Re: My Novice is Showing
by duff (Parson) on Nov 18, 2003 at 19:35 UTC

    Why not use a hash instead of those icky scalars? Make life simpler:

    my %titles = ( 'suby' => 'submitted by', 'stat' => 'Status', 'desc' => 'a short concise description', 'catg' => 'Jobfail', 'agrp' => 'finance', 'lnam' => 'Stevens', ); # You'll likely want an array of these, but that's another post :-) my %data = ( 'suby' => 2, 'stat' => 7, 'desc' => 8, 'catg' => 536870915, 'agrp' => 536870922, 'lnam' => 536870926, ); my @fields = qw(suby stat desc catg agrp lnam); $tkt_data = join ',', map { $data{$_}, $titles{$_} } grep { defined ($data{$_}) } @fields;

    This is just off the top of my head so there are probably all sorts of typos and what not. The last line grabs only those keys of the hash that have defined values, then maps that to a list of two elements: the data value and its corresponding title.
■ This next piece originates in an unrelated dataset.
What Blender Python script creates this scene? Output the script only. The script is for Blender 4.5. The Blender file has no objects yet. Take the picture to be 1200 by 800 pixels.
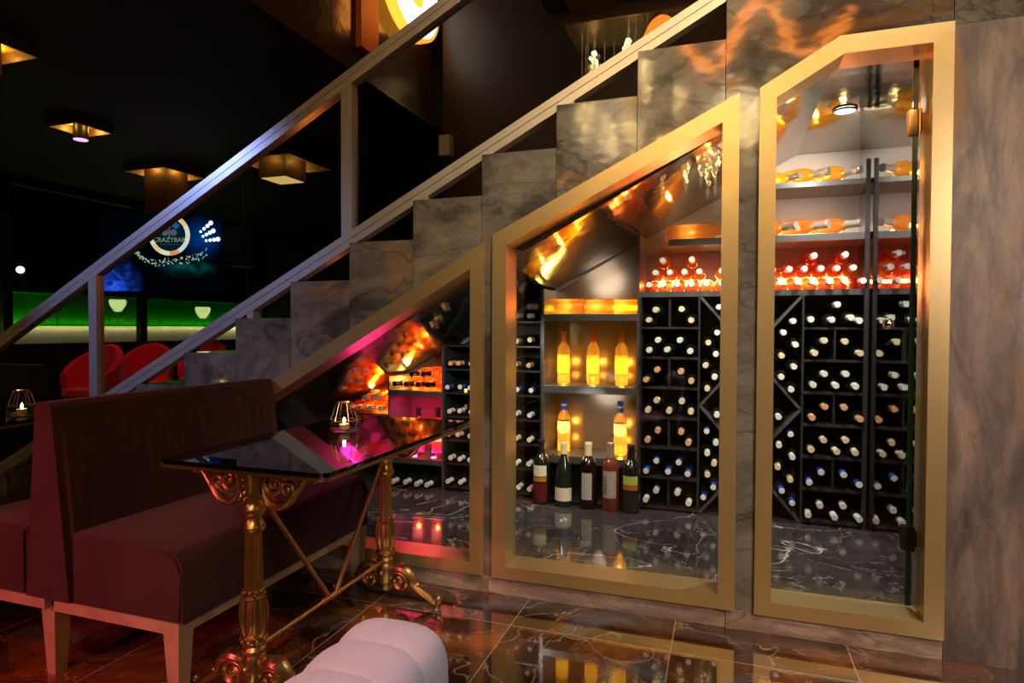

Then it's all joined with commas.

Re: My Novice is Showing
by cleverett (Friar) on Nov 18, 2003 at 19:40 UTC
    my @desc = ("submitted by", "status", "a short concise description", "Jobfail", "finance", "Stevens"); sub populate { my (@variables) = @_; return join(", ", map { qq/"$_"/ } map { $variables[$_]||'' ? ($variables[$_], $desc[$_]) : () } (0 .. $#desc)); } populate(2, 7, 8, 536870915, 536870922, 536870926);
    update: got rid of unneeded variables with a map.